Los derechos
humanos son como la manga o el sombrero de un mago. Pañuelos o conejos van
saliendo en ininterrumpida secuencia.
La historia
muestra la progresión en este campo. Se habla de varias generaciones de tales
derechos y siempre nuevos horizontes se abren, a medida que se va profundizando
en la dignidad y exigencias del ser humano e intensificando el compartir entre
los pueblos. Por desgracia han sido conflictos (revoluciones, guerras),
nacionales o internacionales, los que más han catalizado el ahondamiento
teórico y práctico en la materia. Como grandes hitos se consideran las
Declaraciones, norteamericana de Virginia (1776), francesa de la Revolución
(1789) y universal de la ONU (1948). Sobre los delitos de lesa humanidad resaltan
el Acuerdo de 1945 -estableció el Tribunal de Nuremberg para castigar los
crímenes del nazi fascismo- y la constitución de la Corte Penal Internacional
(1998) para perseguir y condenar delitos contra la humanidad.
Hace poco (30
agosto) escribí en este diario respecto del derecho a la comunicación, como íntima
e inmediatamente ligado al de la vida, por cuanto vivir es comunicarse. La
hegemonía del Estado, que sofoque la comunicación de todo un pueblo, debe
catalogarse como delito de lesa humanidad, pues encarcela a la ciudadanía en la
mazmorra del pensamiento único. La tipificación ya hecha de este tipo de crímenes
conforma un inventario inacabado, que la reflexión y la experiencia irán
ampliando; inicialmente la mirada se fijaba en los asesinatos, exterminios y
deportaciones estilo Auschwitz y trenes de la muerte; hoy en día es preciso
incluir casos como la negación de ayuda humanitaria a poblaciones enteras, al
igual que la creación de condiciones que obligan a millones de seres humanos a
abandonar su patria en la búsqueda de comida, trabajo y seguridad.
El multitudinario
éxodo patrio, al igual que las gravísimas y masivas penurias que recogen las
encuestas de entes como Cáritas de Venezuela, obligan a hablar de delitos de
lesa humanidad. El Episcopado nacional en
exhortación publicada en enero pasado expresó: “El éxodo de millones de
venezolanos que buscan nuevos horizontes nos duele profundamente, así como las
fórmulas desesperadas para huir del país” y “La emergencia económica y social
hace indispensable que el Gobierno permita un Canal Humanitario”.
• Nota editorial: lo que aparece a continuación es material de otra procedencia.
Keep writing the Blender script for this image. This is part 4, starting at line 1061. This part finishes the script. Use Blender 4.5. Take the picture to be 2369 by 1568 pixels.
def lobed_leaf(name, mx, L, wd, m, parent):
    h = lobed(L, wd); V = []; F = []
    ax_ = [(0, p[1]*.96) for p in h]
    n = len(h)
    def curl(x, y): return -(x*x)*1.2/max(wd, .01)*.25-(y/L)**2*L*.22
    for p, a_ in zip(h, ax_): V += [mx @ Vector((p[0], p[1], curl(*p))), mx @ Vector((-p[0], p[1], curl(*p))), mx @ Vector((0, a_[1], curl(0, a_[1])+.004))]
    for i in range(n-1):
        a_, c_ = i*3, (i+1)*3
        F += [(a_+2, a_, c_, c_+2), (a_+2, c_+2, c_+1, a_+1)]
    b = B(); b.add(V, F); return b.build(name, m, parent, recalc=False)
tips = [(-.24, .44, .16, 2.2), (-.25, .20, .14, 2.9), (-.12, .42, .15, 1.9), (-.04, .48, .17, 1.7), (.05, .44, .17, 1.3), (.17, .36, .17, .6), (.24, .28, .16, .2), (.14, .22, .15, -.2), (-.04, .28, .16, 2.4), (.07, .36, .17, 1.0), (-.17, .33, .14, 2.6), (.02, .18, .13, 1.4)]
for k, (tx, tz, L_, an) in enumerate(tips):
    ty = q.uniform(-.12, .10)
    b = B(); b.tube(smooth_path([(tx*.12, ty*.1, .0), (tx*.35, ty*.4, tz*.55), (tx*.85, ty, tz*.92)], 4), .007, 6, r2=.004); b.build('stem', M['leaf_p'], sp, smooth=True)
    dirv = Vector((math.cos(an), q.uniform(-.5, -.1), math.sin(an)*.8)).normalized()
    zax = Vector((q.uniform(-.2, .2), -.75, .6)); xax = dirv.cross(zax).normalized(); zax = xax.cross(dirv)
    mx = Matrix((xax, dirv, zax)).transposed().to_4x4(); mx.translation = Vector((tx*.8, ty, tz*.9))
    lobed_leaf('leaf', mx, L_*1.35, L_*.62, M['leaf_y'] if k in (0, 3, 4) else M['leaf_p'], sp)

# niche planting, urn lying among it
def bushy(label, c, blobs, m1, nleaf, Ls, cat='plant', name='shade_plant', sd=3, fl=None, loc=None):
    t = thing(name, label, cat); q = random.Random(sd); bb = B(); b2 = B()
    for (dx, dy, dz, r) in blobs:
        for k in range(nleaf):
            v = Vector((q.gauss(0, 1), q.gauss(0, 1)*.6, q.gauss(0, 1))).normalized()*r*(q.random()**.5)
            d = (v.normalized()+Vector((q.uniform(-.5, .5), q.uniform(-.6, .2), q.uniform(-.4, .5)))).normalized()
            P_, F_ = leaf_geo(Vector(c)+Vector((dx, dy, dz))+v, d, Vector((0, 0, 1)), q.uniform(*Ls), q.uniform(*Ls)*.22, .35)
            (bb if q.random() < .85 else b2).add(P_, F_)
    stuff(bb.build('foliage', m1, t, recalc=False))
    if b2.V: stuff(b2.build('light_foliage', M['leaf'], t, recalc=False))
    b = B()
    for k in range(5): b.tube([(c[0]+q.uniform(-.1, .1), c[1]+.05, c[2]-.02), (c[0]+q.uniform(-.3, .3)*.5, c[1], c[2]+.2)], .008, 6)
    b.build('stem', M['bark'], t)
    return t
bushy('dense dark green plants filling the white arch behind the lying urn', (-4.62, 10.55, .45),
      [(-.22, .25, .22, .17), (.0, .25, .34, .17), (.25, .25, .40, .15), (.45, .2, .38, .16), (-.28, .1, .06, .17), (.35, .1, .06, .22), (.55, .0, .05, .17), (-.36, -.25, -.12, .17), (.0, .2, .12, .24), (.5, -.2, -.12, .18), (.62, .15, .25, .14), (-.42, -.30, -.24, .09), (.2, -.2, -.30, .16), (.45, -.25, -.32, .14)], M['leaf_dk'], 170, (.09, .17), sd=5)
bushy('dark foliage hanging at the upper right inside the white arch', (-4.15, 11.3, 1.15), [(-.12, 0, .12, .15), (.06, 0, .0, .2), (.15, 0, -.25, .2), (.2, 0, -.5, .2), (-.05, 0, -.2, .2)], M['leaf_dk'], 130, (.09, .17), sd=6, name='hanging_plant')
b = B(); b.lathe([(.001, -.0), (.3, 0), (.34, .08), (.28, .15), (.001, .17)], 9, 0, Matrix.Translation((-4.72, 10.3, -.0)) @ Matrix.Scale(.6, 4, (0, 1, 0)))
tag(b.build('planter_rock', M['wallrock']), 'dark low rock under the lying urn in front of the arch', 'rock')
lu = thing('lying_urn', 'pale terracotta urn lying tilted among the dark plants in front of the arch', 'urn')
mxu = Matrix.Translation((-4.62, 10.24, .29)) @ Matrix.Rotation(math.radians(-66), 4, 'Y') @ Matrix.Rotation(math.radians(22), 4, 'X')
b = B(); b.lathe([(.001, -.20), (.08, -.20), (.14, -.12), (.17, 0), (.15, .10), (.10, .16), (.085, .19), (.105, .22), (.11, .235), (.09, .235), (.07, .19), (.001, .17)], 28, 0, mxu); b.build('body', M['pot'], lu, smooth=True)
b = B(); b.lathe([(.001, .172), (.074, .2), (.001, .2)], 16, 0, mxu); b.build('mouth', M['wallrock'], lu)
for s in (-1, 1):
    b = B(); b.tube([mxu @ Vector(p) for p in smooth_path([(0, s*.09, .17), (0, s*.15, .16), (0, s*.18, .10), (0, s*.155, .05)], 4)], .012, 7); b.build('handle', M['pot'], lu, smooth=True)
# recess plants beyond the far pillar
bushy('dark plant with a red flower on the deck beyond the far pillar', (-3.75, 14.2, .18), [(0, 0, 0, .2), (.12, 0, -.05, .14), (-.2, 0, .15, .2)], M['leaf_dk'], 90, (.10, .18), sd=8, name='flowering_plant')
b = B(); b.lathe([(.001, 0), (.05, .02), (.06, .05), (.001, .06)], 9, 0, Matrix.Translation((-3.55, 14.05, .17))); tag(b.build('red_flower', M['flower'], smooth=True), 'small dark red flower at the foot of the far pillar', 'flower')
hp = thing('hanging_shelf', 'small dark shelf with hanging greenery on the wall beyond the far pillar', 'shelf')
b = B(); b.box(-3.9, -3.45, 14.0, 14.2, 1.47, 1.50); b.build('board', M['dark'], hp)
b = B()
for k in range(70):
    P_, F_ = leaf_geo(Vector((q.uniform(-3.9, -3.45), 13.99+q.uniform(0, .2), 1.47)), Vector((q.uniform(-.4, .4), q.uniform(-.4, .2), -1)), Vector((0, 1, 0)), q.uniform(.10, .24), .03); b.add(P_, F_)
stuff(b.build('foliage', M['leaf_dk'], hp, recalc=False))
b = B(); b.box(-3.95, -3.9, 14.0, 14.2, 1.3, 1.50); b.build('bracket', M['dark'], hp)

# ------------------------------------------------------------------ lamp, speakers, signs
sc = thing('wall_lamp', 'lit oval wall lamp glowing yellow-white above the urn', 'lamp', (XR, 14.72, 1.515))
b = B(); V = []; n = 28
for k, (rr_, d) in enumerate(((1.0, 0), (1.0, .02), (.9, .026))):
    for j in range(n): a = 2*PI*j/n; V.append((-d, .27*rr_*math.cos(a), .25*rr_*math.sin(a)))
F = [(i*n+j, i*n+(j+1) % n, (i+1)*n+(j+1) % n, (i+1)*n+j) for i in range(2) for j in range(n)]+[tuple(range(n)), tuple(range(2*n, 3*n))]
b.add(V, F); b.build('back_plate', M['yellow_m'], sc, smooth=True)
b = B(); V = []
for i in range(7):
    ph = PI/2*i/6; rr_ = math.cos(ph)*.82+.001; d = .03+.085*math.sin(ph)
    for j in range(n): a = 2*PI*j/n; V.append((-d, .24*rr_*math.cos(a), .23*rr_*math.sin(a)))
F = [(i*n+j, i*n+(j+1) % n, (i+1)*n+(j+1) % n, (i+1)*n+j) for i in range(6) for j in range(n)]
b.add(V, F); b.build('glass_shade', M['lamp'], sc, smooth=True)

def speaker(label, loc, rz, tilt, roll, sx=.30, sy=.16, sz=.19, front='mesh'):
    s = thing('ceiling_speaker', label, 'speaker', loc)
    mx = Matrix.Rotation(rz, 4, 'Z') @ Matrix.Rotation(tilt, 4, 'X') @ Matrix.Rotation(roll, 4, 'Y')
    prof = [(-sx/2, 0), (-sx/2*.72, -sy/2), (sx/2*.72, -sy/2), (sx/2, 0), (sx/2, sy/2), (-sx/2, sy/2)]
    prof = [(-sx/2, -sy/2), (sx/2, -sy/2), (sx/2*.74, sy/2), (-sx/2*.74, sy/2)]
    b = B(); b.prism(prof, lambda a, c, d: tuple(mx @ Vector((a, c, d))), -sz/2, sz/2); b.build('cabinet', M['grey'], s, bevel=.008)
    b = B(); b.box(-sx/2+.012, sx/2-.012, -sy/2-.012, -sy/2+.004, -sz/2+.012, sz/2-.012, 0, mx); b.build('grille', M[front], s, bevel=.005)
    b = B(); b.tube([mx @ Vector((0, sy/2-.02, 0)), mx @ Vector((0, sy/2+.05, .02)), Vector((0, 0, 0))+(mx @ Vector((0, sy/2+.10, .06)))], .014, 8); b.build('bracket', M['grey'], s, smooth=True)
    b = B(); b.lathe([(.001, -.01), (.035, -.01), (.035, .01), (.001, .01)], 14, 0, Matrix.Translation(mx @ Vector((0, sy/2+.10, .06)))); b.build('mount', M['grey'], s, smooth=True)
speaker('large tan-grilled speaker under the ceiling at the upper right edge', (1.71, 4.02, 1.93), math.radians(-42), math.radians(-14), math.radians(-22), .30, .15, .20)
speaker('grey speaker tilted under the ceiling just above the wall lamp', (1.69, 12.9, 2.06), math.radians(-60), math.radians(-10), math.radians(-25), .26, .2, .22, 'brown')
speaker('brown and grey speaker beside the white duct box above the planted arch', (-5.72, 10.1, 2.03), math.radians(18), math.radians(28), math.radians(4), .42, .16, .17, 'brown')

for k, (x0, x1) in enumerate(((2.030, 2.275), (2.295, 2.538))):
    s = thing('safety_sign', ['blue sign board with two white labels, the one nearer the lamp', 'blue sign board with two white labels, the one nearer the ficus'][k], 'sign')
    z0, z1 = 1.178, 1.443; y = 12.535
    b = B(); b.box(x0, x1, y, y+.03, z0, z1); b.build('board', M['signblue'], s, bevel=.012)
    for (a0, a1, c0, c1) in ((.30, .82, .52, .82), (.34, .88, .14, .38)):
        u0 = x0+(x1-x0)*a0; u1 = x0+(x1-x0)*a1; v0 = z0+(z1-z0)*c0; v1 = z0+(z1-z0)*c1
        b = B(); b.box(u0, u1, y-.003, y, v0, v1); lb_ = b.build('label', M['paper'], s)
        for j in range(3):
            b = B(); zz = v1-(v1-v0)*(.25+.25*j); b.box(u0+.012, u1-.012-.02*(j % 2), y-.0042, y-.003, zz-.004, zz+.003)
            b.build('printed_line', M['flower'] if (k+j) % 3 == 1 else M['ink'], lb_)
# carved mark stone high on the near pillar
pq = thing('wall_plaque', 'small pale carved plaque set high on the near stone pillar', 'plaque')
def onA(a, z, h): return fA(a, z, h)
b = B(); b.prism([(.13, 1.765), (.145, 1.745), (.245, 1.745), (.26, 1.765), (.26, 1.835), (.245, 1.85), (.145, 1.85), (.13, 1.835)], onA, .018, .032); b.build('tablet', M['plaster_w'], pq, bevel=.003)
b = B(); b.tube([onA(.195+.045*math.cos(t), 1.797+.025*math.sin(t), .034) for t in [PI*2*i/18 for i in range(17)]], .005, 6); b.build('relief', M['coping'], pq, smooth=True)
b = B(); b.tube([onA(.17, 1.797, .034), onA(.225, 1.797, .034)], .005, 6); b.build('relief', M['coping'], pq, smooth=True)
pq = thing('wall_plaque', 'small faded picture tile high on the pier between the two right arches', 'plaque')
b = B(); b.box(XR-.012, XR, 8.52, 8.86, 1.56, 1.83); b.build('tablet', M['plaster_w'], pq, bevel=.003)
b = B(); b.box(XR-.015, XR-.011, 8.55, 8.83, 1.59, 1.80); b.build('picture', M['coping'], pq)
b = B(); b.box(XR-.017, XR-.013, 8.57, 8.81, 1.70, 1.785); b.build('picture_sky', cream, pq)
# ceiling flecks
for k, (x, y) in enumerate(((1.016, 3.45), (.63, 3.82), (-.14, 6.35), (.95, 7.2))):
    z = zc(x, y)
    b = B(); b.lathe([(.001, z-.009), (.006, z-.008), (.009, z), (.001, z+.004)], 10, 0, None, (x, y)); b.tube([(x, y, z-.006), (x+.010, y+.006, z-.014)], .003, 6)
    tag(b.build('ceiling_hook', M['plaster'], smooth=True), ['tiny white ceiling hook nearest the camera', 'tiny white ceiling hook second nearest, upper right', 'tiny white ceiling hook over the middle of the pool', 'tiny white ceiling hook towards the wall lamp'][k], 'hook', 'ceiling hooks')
Manifiesto agravante del drama venezolano es
que los sufrimientos de la población son no simple consecuencia de políticas
erradas, sino, en gran medida, fruto de estrategias enderezadas al
fortalecimiento y continuidad del Régimen y su proyecto socialista comunista.
Mientras la gente sea menos en cantidad y más débil en calidad, mejor para el
poder.
La
extragrande mayoría de los venezolanos disienten del proyecto socialista oficial,
rechazado y condenado expresamente en 2007 por la Conferencia Episcopal
Venezolana: “Un modelo de Estado socialista, marxista-leninista, estatista, es
contrario al pensamiento de Libertador Simón Bolívar (…) y también contrario a
la naturaleza personal del ser humano y a la visión cristiana del hombre” (Sobre la propuesta de reforma constitucional,
19 octubre 2007).
El Episcopado
identificó bien lo que se tenía enfrente. Cosa que no hizo o no quiso hacer
gran parte de la dirigencia política. Si el análisis está mal, el diagnóstico será
errado y la curación quedará imposibilitada. Pregunta obligante en este momento
es a) si la dirigencia de la gran mayoría ciudadana dispone de un análisis y un
diagnóstico adecuados y compartidos y b) sobre todo, si está dispuesta a
integrarse ya, de modo racional y responsable, para rescatar al país y
encaminarlo a un progreso, sólido, equitativo y solidario.
Ante un gobierno
en comisión de delitos de lesa humanidad, todos y en especial los dirigentes de
la sociedad civil y de las organizaciones políticas, estamos obligados
moralmente a una adecuada identificación del Régimen y al logro urgente del
Gobierno de Transición que el país reclama.